Pick out all lines in the listing holding the string "scene" and copy them.

▬▬▬

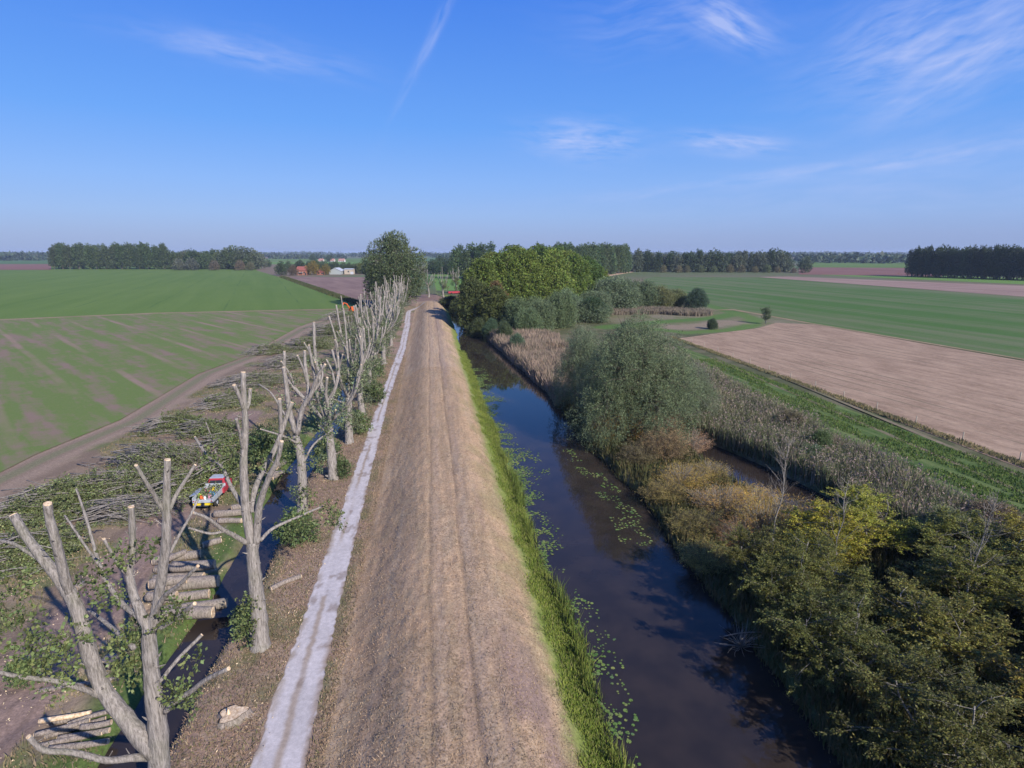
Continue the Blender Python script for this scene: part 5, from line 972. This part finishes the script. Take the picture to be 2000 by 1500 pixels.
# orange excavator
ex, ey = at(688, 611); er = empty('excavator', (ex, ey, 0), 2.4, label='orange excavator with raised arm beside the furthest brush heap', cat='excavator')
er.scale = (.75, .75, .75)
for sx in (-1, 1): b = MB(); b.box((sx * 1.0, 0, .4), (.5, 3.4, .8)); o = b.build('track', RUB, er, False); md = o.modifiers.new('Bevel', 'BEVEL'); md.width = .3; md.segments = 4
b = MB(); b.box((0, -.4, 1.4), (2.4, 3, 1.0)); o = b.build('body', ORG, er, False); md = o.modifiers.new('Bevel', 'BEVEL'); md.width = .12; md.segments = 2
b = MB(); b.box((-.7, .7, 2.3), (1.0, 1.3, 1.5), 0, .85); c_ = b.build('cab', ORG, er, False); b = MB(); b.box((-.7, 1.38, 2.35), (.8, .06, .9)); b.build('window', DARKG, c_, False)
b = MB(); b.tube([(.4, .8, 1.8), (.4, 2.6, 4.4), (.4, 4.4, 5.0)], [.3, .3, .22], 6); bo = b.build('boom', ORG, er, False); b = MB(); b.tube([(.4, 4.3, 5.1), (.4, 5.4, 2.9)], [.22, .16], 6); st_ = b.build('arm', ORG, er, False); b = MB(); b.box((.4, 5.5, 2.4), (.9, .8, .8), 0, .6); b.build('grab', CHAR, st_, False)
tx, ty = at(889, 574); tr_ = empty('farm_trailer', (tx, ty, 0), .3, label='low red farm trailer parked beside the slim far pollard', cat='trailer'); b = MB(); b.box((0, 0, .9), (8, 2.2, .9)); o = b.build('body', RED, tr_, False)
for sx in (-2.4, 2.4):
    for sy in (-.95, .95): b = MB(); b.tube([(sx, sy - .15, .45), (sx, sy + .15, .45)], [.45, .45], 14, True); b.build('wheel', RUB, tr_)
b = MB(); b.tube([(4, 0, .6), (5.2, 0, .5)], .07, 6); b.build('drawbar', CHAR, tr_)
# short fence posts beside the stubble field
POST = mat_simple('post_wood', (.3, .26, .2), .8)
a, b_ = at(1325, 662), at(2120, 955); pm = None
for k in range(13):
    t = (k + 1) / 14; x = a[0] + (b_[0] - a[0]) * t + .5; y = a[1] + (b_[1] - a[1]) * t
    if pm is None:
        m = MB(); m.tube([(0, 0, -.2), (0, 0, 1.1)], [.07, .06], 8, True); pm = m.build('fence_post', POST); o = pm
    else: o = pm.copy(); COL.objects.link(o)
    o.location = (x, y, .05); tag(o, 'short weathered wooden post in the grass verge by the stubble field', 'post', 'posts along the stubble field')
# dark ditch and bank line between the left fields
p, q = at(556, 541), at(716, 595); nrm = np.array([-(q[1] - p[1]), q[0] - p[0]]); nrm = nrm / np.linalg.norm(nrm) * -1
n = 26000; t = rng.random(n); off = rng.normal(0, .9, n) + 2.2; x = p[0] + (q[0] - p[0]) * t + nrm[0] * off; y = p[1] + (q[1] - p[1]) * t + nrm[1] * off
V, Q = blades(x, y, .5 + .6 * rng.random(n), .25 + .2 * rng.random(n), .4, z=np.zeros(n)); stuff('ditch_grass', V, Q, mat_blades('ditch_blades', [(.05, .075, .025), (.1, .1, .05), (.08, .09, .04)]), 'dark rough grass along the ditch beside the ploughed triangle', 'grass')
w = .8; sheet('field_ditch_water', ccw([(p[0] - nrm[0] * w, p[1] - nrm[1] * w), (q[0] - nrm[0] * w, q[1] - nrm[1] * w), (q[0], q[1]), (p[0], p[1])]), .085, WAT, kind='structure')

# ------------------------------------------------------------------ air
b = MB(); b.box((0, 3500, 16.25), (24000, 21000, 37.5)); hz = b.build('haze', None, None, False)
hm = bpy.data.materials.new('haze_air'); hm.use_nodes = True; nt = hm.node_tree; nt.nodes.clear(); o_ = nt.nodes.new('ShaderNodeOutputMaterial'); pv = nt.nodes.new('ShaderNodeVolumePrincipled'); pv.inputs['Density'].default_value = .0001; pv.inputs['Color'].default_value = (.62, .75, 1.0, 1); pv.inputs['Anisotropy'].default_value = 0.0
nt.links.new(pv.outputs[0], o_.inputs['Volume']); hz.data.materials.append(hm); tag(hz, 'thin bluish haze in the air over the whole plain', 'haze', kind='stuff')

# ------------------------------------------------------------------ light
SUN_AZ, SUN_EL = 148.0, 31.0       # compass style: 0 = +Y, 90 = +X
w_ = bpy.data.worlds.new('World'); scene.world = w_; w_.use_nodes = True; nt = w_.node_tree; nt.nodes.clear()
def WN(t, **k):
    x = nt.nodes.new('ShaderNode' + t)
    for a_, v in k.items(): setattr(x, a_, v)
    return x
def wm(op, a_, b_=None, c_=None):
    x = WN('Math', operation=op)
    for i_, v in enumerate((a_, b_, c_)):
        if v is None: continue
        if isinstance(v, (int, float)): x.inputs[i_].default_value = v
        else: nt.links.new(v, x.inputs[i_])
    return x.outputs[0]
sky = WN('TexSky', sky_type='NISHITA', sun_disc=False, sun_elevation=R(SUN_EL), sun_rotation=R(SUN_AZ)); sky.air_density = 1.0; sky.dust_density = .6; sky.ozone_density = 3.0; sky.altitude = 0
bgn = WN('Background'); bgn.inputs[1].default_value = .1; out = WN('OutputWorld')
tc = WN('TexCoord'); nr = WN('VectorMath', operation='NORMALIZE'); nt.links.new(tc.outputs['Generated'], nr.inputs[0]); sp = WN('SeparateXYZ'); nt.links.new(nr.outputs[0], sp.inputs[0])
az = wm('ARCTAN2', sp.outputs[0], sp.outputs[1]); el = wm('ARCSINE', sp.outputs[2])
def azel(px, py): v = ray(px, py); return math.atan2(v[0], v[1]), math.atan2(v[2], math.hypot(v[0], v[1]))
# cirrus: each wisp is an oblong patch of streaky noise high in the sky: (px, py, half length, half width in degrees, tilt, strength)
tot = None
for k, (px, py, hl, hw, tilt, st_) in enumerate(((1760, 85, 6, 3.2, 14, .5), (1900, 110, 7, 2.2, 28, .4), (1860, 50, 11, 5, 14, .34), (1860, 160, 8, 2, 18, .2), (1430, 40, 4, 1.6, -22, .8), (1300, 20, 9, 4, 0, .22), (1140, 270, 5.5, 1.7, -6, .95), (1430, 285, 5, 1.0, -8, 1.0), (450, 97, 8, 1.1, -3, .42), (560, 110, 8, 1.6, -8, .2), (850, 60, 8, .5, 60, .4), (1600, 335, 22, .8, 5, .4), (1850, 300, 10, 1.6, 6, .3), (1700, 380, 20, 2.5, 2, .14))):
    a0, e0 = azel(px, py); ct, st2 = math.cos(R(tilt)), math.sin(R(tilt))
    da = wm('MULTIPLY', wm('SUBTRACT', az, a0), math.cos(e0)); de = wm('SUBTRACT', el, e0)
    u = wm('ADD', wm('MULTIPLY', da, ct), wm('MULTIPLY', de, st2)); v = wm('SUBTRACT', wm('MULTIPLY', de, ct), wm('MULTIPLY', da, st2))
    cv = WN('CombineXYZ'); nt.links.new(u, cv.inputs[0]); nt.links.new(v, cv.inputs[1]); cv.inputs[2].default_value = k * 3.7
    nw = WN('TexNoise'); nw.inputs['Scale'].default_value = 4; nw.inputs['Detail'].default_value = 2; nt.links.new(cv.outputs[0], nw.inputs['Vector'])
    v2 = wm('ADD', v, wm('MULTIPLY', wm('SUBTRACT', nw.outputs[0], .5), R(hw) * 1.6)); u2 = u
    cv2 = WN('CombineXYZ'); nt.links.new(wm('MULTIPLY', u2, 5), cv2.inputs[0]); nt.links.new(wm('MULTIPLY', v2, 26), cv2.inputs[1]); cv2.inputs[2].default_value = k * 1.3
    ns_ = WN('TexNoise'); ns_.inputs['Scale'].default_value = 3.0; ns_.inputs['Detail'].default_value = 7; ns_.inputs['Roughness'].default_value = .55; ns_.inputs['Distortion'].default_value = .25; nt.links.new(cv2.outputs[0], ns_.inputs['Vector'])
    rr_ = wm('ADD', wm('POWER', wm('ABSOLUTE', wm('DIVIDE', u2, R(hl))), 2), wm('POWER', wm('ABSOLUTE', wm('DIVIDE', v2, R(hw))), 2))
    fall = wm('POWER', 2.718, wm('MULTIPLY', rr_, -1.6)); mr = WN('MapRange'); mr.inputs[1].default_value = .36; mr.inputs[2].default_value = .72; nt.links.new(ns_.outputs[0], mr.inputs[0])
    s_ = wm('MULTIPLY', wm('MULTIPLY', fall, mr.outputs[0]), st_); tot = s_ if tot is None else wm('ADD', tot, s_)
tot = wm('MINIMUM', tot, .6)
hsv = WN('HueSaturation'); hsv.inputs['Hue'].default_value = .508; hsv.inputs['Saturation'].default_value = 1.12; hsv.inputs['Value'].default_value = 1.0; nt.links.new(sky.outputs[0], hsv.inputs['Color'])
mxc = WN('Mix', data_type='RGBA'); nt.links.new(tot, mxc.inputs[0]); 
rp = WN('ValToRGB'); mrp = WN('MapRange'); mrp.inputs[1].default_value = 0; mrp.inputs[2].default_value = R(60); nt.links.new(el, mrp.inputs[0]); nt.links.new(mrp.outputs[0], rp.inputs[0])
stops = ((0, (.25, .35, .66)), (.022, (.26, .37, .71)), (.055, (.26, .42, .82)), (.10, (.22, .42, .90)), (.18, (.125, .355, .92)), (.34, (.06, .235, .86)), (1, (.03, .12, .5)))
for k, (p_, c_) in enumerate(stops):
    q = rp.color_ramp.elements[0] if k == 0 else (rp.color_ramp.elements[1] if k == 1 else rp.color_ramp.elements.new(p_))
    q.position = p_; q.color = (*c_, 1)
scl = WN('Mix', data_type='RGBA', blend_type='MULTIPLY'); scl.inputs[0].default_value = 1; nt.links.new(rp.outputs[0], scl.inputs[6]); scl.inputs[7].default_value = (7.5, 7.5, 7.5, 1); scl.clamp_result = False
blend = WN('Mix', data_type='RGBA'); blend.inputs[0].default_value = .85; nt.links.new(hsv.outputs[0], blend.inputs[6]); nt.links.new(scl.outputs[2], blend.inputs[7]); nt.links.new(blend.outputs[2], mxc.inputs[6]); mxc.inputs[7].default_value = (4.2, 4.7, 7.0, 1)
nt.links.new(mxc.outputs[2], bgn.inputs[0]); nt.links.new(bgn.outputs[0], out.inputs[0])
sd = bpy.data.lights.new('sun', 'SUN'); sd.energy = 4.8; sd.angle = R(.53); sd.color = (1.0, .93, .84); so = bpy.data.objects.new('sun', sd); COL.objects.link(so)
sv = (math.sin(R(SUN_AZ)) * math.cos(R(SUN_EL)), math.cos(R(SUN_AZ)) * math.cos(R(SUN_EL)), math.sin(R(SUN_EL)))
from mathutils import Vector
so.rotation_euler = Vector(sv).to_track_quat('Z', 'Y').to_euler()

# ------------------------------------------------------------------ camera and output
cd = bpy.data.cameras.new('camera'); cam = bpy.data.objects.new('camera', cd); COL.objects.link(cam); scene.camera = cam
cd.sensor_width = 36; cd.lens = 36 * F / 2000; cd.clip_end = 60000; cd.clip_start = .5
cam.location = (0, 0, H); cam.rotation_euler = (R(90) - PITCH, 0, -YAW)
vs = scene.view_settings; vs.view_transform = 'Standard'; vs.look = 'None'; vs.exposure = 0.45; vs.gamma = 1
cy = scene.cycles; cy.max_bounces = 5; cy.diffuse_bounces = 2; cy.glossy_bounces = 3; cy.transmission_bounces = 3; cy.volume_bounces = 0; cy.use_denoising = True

▬▬▬

(Response below)
Continue the Blender Python script for this scene: part 5, from line 972. This part finishes the script. Take the picture to be 2000 by 1500 pixels.
w_ = bpy.data.worlds.new('World'); scene.world = w_; w_.use_nodes = True; nt = w_.node_tree; nt.nodes.clear()
cd = bpy.data.cameras.new('camera'); cam = bpy.data.objects.new('camera', cd); COL.objects.link(cam); scene.camera = cam
vs = scene.view_settings; vs.view_transform = 'Standard'; vs.look = 'None'; vs.exposure = 0.45; vs.gamma = 1
cy = scene.cycles; cy.max_bounces = 5; cy.diffuse_bounces = 2; cy.glossy_bounces = 3; cy.transmission_bounces = 3; cy.volume_bounces = 0; cy.use_denoising = True